On the intriguing title, Odisha-based Ranjan says, “When people die, they become stars is a common belief. This film promulgates such belief in view of those killed by the state forces like in police firing, fake encounter, in custody and by the private armies of the corporations. Killing of common people and the rise of corporations have been a reality since economic reforms in India. Under this pretext, this film is essayed between 2013 and 2018 when the state is engaged with a battle among its people for land acquisition of various corporations.”

The film is a continuation of  Ranjan’s crusade against the corporate giants who have been trying to appropriate land of the adivasis across  Odisha.

The film opens on a field where there is an uneven row of martyr’s columns erected out of stones in memory of those who were martyred for the cause. Sini Soy, a middle-aged woman activist of Kaling Nagar, talks about how she lost her son in the firing that happened on January 2, 2006. In December 2017, the judicial commission set up for the Kaling Nagar firing gave a clean chit to the police.

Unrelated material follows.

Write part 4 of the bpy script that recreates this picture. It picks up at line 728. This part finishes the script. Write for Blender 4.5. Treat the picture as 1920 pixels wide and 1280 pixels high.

This was similar to the Kashipur firing. “So, the film is a journey of these 17 years people’s movement of Odisha” says Deba Ranjan.

The film is visually rich. Layer by  layer, the tragic stories unfold which  underline “development” through the gross violation of human rights of the adivasis. The camera moves to the empty huts in the village to enter the hut of Manas Jena and closing in on his widow with a small son. A framed photograph of Manas and his wife hangs on the wall. A weeping Manas’wife informs us that they destroyed their betel farm too. “How will I manage to survive with my son?” she asks and adds, “It would have been better had the government killed me and my son also.”